Data >>
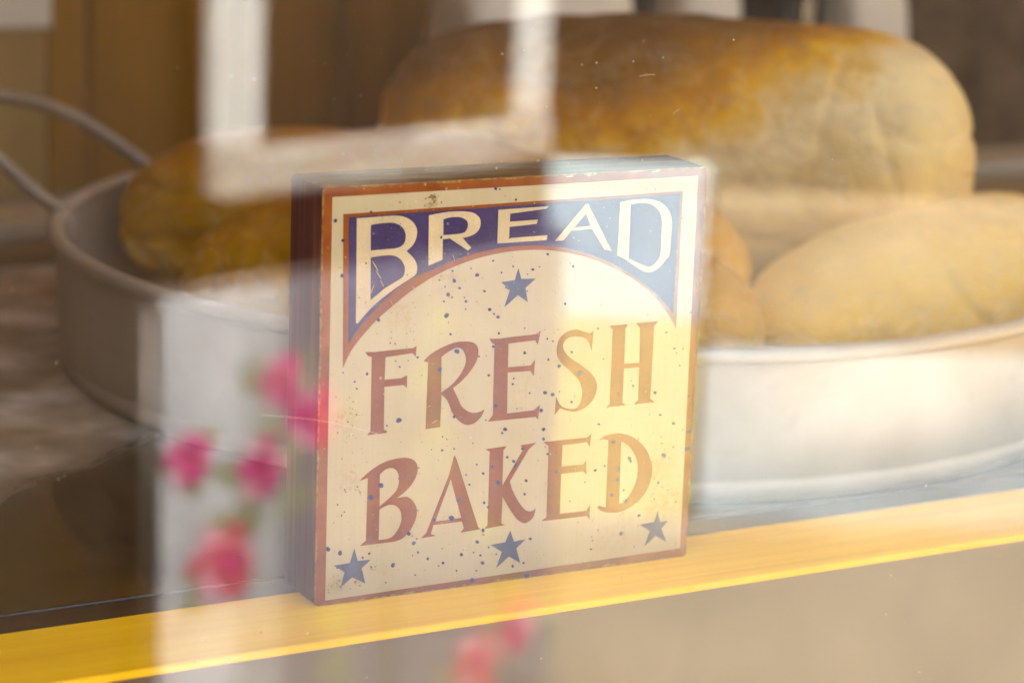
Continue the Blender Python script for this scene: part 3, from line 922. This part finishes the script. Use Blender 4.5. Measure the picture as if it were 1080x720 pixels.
tag(obj('shop_floor', box(-2.2, 3.0, PANE_Y - 0.02, 1.2, -1.0, -0.94), M_flr), kind='structure')
M_swall = mat_simple('unseen_side_wall_paint', (0.17, 0.08, 0.018), 0.8, 0.1, 4)
tag(obj('unseen_side_wall', box(-2.32, -2.21, PANE_Y - 0.06, 1.2, -1.0, 1.1), M_swall), kind='structure')  # both side walls are unseen, added to keep sky light off left faces
tag(obj('unseen_side_wall', box(3.01, 3.12, PANE_Y - 0.06, 1.2, -1.0, 1.1), M_swall), kind='structure')

# rear counter with white paper bags, a dark bottle and a brown bag, all behind the big loaf
M_counter = mat_simple('pale_counter_top', (0.27, 0.215, 0.13), 0.5, 0.1, 10)
rc = thing('rear_counter', 'narrow pale counter behind the shelf that holds the flour bags', 'counter', (0, 0, 0))
obj('counter_top', box(-2.0, 2.6, 0.63, 0.92, -0.06, -0.03, 0.003, 2), M_counter, rc)
obj('counter_front', box(-2.0, 2.6, 0.65, 0.67, -0.93, -0.0605, 0.002, 2), M_counter, rc)
M_paper = mat_simple('white_paper', (0.78, 0.66, 0.42), 0.7, 0.05, 20)
M_kraft = mat_simple('brown_kraft_paper', (0.10, 0.062, 0.026), 0.85, 0.45, 24, spec=0.1)


def bag(label, x0, x1, y0, z1, mat, seed, group=None):
    t = thing('flour_bag' if mat is M_paper else 'paper_bag', label, 'bag', ((x0 + x1) / 2, y0 + 0.05, -0.03), 0, group)
    w = (x1 - x0) / 2
    bm = bmesh.new()
    NZ, NA = 24, 40
    rows = []
    hgt = z1 + 0.03
    for i in range(NZ + 1):
        f = i / NZ
        sq = 1 - 0.25 * f ** 4
        row = []
        for j in range(NA):
            a = 2 * math.pi * j / NA
            ca, sa = math.cos(a), math.sin(a)
            x = math.copysign(abs(ca) ** 0.35, ca) * w
            y = math.copysign(abs(sa) ** 0.35, sa) * 0.05 * sq * (1 - 0.6 * f ** 5)
            d = noise.noise(Vector((x * 30 + seed, y * 30, f * 6))) * 0.004 * min(1, 6 * f)
            row.append(bm.verts.new((x + d, y + d, f * hgt)))
        rows.append(row)
    for A, B in zip(rows, rows[1:]):
        for j in range(NA):
            k = (j + 1) % NA
            bm.faces.new((A[j], A[k], B[k], B[j]))
    bm.faces.new(rows[0])
    bm.faces.new(rows[-1])
    obj('bag_body', bm, mat, t, True)
    obj('folded_top', box(-w * 0.96, w * 0.96, -0.024, 0.024, hgt - 0.001, hgt + 0.014, 0.004, 3), mat, t)
    return t


bag('white paper flour bag behind the left half of the big loaf', 0.418, 0.545, 0.70, 0.16, M_paper, 1, 'white flour bags')
bag('white paper flour bag between the two dark bottles', 0.575, 0.628, 0.70, 0.17, M_paper, 2, 'white flour bags')
bag('white paper flour bag right of the wide dark bottle', 0.712, 0.768, 0.70, 0.18, M_paper, 3, 'white flour bags')
bag('brown kraft paper bag at the top right, behind the end of the big loaf', 0.778, 0.99, 0.72, 0.15, M_kraft, 4)
M_bottle = mat_simple('dark_brown_bottle_glass', (0.018, 0.012, 0.010), 0.12, 0.1, 30)
M_tan = mat_simple('beige_bottle_cap', (0.45, 0.33, 0.2), 0.6, 0.1, 60)


def bottle(label, x, y, r, z1):
    t = thing('glass_bottle', label, 'bottle', (x, y, -0.03), 0, 'dark bottles on the rear counter')
    h = z1 + 0.03
    prof = [(0.0001, 0), (r * 0.95, 0), (r, 0.006), (r, h * 0.6), (r * 0.85, h * 0.7), (r * 0.4, h * 0.8), (r * 0.36, h * 0.97), (r * 0.42, h), (0.0001, h)]
    bm, _ = lathe(bmesh.new(), prof, 40, False)
    obj('bottle_body', bm, M_bottle, t, True)
    bm, _ = lathe(bmesh.new(), [(r * 0.43, h * 0.9), (r * 0.46, h * 0.9), (r * 0.46, h * 1.01), (r * 0.0001, h * 1.01)], 40)
    obj('bottle_cap', bm, M_tan, t, True)
    return t


bottle('wide dark brown glass bottle between two white flour bags', 0.672, 0.745, 0.036, 0.26)
bottle('slim dark glass bottle behind the middle of the big loaf', 0.560, 0.745, 0.011, 0.24)
# white price card pinned on the boards, top left
card = obj('price_card', box(0.13, 0.206, WY - 0.0165, WY - 0.0145, 0.083, 0.2, 0.0005, 1), M_paper)
tag(card, 'white card pinned high on the brown boards at the top left', 'card')

# ================================================================== ACROSS THE STREET (seen reflected in the pane)
O_F = (1.256, -0.072 - 2.128, 0.0)
A_F = -math.atan2(0.294, 0.956)
GZ = -1.0
M_pave = mat_simple('beige_stone_paving', (0.40, 0.30, 0.17), 0.8, 0.18, 5, bump=0.2, bdist=0.004)
bm = bmesh.new()
bmesh.ops.create_grid(bm, x_segments=8, y_segments=8, size=150)
pv = obj('pavement', bm, M_pave)
pv.location = (0, 0, GZ)
tag(pv, kind='structure')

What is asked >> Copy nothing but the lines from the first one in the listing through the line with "0.45, 24, spec=0.1)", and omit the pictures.

Expected output >>
Continue the Blender Python script for this scene: part 3, from line 922. This part finishes the script. Use Blender 4.5. Measure the picture as if it were 1080x720 pixels.
tag(obj('shop_floor', box(-2.2, 3.0, PANE_Y - 0.02, 1.2, -1.0, -0.94), M_flr), kind='structure')
M_swall = mat_simple('unseen_side_wall_paint', (0.17, 0.08, 0.018), 0.8, 0.1, 4)
tag(obj('unseen_side_wall', box(-2.32, -2.21, PANE_Y - 0.06, 1.2, -1.0, 1.1), M_swall), kind='structure')  # both side walls are unseen, added to keep sky light off left faces
tag(obj('unseen_side_wall', box(3.01, 3.12, PANE_Y - 0.06, 1.2, -1.0, 1.1), M_swall), kind='structure')

# rear counter with white paper bags, a dark bottle and a brown bag, all behind the big loaf
M_counter = mat_simple('pale_counter_top', (0.27, 0.215, 0.13), 0.5, 0.1, 10)
rc = thing('rear_counter', 'narrow pale counter behind the shelf that holds the flour bags', 'counter', (0, 0, 0))
obj('counter_top', box(-2.0, 2.6, 0.63, 0.92, -0.06, -0.03, 0.003, 2), M_counter, rc)
obj('counter_front', box(-2.0, 2.6, 0.65, 0.67, -0.93, -0.0605, 0.002, 2), M_counter, rc)
M_paper = mat_simple('white_paper', (0.78, 0.66, 0.42), 0.7, 0.05, 20)
M_kraft = mat_simple('brown_kraft_paper', (0.10, 0.062, 0.026), 0.85, 0.45, 24, spec=0.1)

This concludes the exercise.